Shalom House CEO Peter Lyndon-James’ three-hour seminar will teach those struggling with addiction, as well as their loved ones, how best to break free from the hold drugs have on their lives.
The 49-year-old spoke with the Weekender last week about the strategies he employs and how the decades he spent addicted to and dealing drugs led him onto his current path of impassioned advocacy.
“What a lot of families don’t realise is that the drug addict actually enjoys what they’re doing … Unless that person makes that choice to change, they won’t change,” he said.
“Basically I show families how to bring a person to the end of themselves by handing them over to the consequences of their decisions.
“Then, when the addict comes to that stage, you’ve got to be there as a source of structure and wisdom and guidance.”

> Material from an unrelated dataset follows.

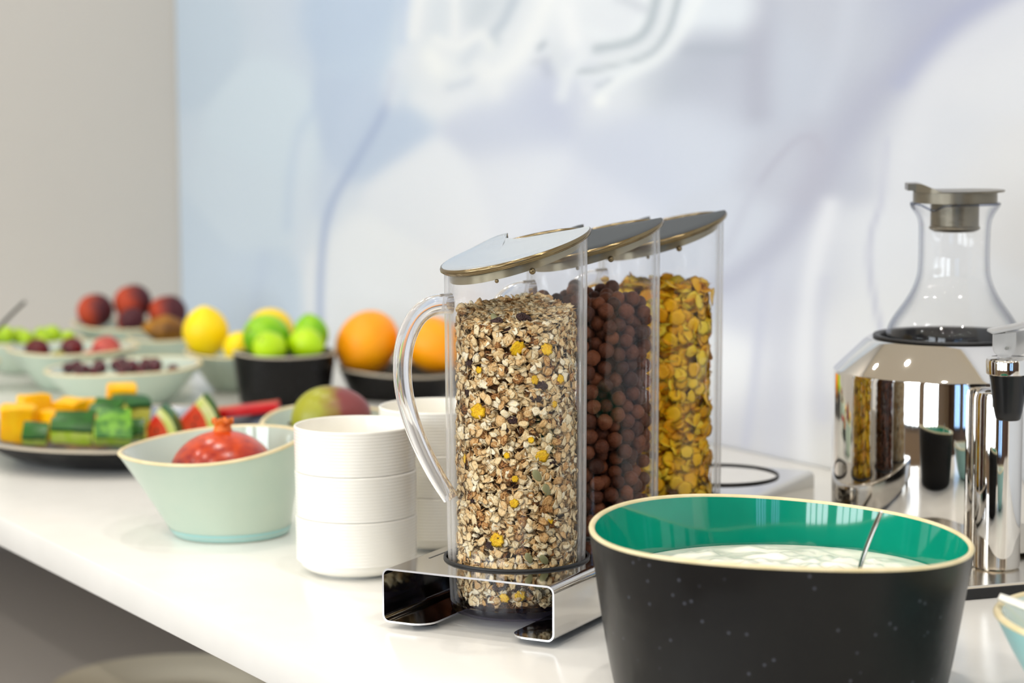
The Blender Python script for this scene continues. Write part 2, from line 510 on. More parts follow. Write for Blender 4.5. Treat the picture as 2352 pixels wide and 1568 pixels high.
MURAL_STROKES = [([(-3.035,0.584),(-3.057,0.505),(-3.07,0.41),(-3.13,0.362),(-3.167,0.292),(-3.183,0.207)],0.0076,(193,211,235),0.55),([(-2.918,0.572),(-2.934,0.475),(-2.979,0.39)],0.0294,(198,215,238),0.5),([(-2.88,0.435),(-2.965,0.37),(-3.026,0.302),(-3.054,0.24)],0.0163,(202,217,238),0.7),([(-2.819,0.448),(-2.854,0.39),(-2.946,0.314),(-3.012,0.262),(-3.049,0.209),(-3.067,0.129),(-3.071,0.046)],0.0061,(172,188,219),0.8),([(-2.784,0.56),(-2.791,0.494)],0.0057,(188,207,236),0.7),([(-3.267,0.152),(-3.307,0.084),(-3.323,0.024)],0.0103,(200,215,236),0.5),([(-3.115,0.342),(-3.134,0.251),(-3.137,0.153)],0.0112,(222,232,245),0.5),([(-1.52,0.525),(-1.608,0.504),(-1.677,0.481),(-1.728,0.442),(-1.775,0.401),(-1.817,0.359),(-1.845,0.325),(-1.875,0.291),(-1.912,0.255),(-1.959,0.223),(-2.02,0.191)],0.0122,(182,186,204),0.75),([(-1.543,0.518),(-1.626,0.494),(-1.676,0.461),(-1.718,0.424)],0.0089,(172,178,205),0.7),([(-1.963,0.529),(-1.964,0.446),(-1.96,0.392)],0.0128,(180,184,200),0.75),([(-1.959,0.31),(-1.929,0.337),(-1.891,0.362),(-1.862,0.366),(-1.847,0.349)],0.0029,(184,186,202),0.7),([(-1.861,0.358),(-1.853,0.325),(-1.875,0.3)],0.0124,(188,190,205),0.6),([(-1.962,0.312),(-1.992,0.271),(-2.018,0.229)],0.0045,(196,201,216),0.6),([(-1.743,0.364),(-1.748,0.304),(-1.764,0.267),(-1.768,0.234),(-1.758,0.192),(-1.747,0.161)],0.0021,(192,196,214),0.75),([(-1.832,0.292),(-1.857,0.229),(-1.874,0.159),(-1.879,0.08),(-1.873,0.002)],0.0068,(240,243,248),0.9),([(-1.941,0.209),(-1.954,0.143),(-1.965,0.071),(-1.979,0.008)],0.0046,(196,201,219),0.7),([(-1.915,0.181),(-1.921,0.076),(-1.924,-0.005)],0.014,(206,210,223),0.7),([(-1.84,0.21),(-1.851,0.132),(-1.842,0.055)],0.0044,(208,212,226),0.7),([(-1.542,0.497),(-1.622,0.459),(-1.675,0.419),(-1.705,0.365),(-1.72,0.301)],0.0116,(226,229,235),0.85),([(-1.799,0.522),(-1.819,0.457),(-1.854,0.401)],0.0084,(206,213,226),0.6),([(-2.095,0.467),(-1.994,0.465)],0.0069,(178,186,200),0.7),([(-2.087,0.524),(-2.003,0.521)],0.0168,(233,241,248),1),([(-2.087,0.505),(-2.008,0.502)],0.0159,(233,241,248),1),([(-2.696,0.47),(-2.695,0.47)],0.0233,(230,236,243),0.95),([(-2.747,0.45),(-2.746,0.449)],0.0212,(230,236,243),0.95),([(-2.531,0.442),(-2.53,0.442)],0.02,(230,236,243),0.95),([(-2.559,0.423),(-2.558,0.423)],0.0154,(230,236,243),0.95),([(-2.623,0.493),(-2.622,0.492)],0.024,(230,236,243),0.95),([(-2.714,0.514),(-2.713,0.513)],0.0258,(230,236,243),0.95),([(-2.497,0.495),(-2.496,0.495)],0.0261,(230,236,243),0.95),([(-2.421,0.505),(-2.42,0.504)],0.0226,(230,236,243),0.95),([(-2.685,0.418),(-2.684,0.417)],0.0184,(230,236,243),0.95),([(-2.259,0.51),(-2.258,0.51)],0.0296,(230,236,243),0.95),([(-2.328,0.485),(-2.327,0.484)],0.0248,(230,236,243),0.95),([(-2.184,0.507),(-2.183,0.507)],0.0237,(230,236,243),0.95),([(-2.24,0.461),(-2.239,0.461)],0.0188,(230,236,243),0.95),([(-2.785,0.472),(-2.819,0.441),(-2.823,0.413)],0.0127,(230,237,246),0.9),([(-2.754,0.412),(-2.673,0.4),(-2.594,0.418)],0.0104,(234,240,247),0.9),([(-2.48,0.547),(-2.513,0.513),(-2.547,0.494)],0.0064,(192,204,217),0.85),([(-2.564,0.536),(-2.587,0.519)],0.0107,(205,215,225),0.8),([(-2.683,0.543),(-2.69,0.507)],0.0134,(216,226,236),0.8),([(-2.588,0.48),(-2.612,0.463)],0.0084,(208,218,230),0.7),([(-2.66,0.427),(-2.612,0.433),(-2.574,0.447)],0.0048,(203,213,227),0.85),([(-2.53,0.488),(-2.542,0.479)],0.0053,(200,212,222),0.8),([(-2.739,0.558),(-2.759,0.503)],0.0069,(243,247,250),0.9),([(-2.64,0.554),(-2.641,0.497)],0.0048,(243,247,250),0.9),([(-2.696,0.496),(-2.635,0.484),(-2.57,0.498),(-2.542,0.478)],0.0053,(245,249,251),0.95),([(-2.709,0.471),(-2.69,0.455)],0.0123,(247,251,251),1),([(-2.397,0.543),(-2.44,0.497),(-2.486,0.46),(-2.536,0.444),(-2.571,0.447)],0.0098,(245,249,251),1),([(-2.537,0.429),(-2.533,0.423)],0.0094,(238,243,248),0.9),([(-2.358,0.525),(-2.348,0.502),(-2.34,0.483)],0.0094,(245,249,252),0.95),([(-2.41,0.482),(-2.423,0.476)],0.0034,(178,189,201),0.9),([(-2.395,0.462),(-2.437,0.458)],0.0034,(206,212,222),0.8),([(-2.405,0.453),(-2.398,0.445)],0.0068,(190,198,216),0.9),([(-2.384,0.475),(-2.374,0.453),(-2.364,0.444)],0.0073,(224,231,237),0.9),([(-2.175,0.533),(-2.193,0.503),(-2.231,0.48),(-2.308,0.495)],0.0054,(236,243,248),0.9),([(-2.24,0.534),(-2.184,0.518)],0.0053,(205,212,222),0.8),([(-2.157,0.533),(-2.175,0.497),(-2.212,0.479),(-2.288,0.472)],0.0048,(176,188,197),0.85),([(-2.126,0.531),(-2.15,0.491),(-2.193,0.468),(-2.269,0.456)],0.0042,(226,233,238),0.9),([(-2.113,0.531),(-2.134,0.49),(-2.175,0.462),(-2.259,0.448),(-2.328,0.444)],0.0032,(172,184,193),0.8),([(-2.07,0.534),(-2.111,0.487),(-2.155,0.457),(-2.221,0.439),(-2.264,0.421),(-2.282,0.406)],0.0059,(240,246,249),1),([(-2.221,0.45),(-2.269,0.44),(-2.323,0.436)],0.0043,(232,239,245),0.9),([(-2.259,0.432),(-2.288,0.424)],0.0027,(188,199,212),0.7),([(-2.323,0.463),(-2.353,0.441),(-2.369,0.413)],0.0067,(236,242,247),0.95),([(-2.308,0.421),(-2.313,0.424)],0.0055,(230,236,244),0.9),([(-2.282,0.407),(-2.277,0.406)],0.0049,(245,249,250),1)]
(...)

Mr Lyndon-James said that each of the 140 people currently residing at his self-funded rehab and cold turkey detox centre in Perth had a “root cause” that sparked their drug use.
He explained that many addicts used drugs and chemicals to cover up the wounds caused by triggers such as molestation, abandonment, separation from their parents and pornography.
“My root cause was un-forgiveness towards my parents. My dad ran off with a babysitter, my mum chose the bottle over me and I was sexually abused when I was eight-years-old,” he said.
“I was rejected and I’ve done a lot of things I’m ashamed of, but how I used to cope was by sticking a pick in my arm, smoking a pipe or popping a pill.
“[When dealing with addiction] you’ve got to take the blanket off to find out what’s in the heart. You’ve got to take the axe to the root.”
Mr Lyndon-James noted his “extremely confrontational” approach to rehab stemmed from his 40 years of experience dealing with addiction, first-hand and as an advocate.
He said he spent 26 years in and out of prison and came to a point where he was dealing up to 2.5kg of methamphetamines a day, in addition to other drugs and guns.
His turning point came in the form of an intense police raid.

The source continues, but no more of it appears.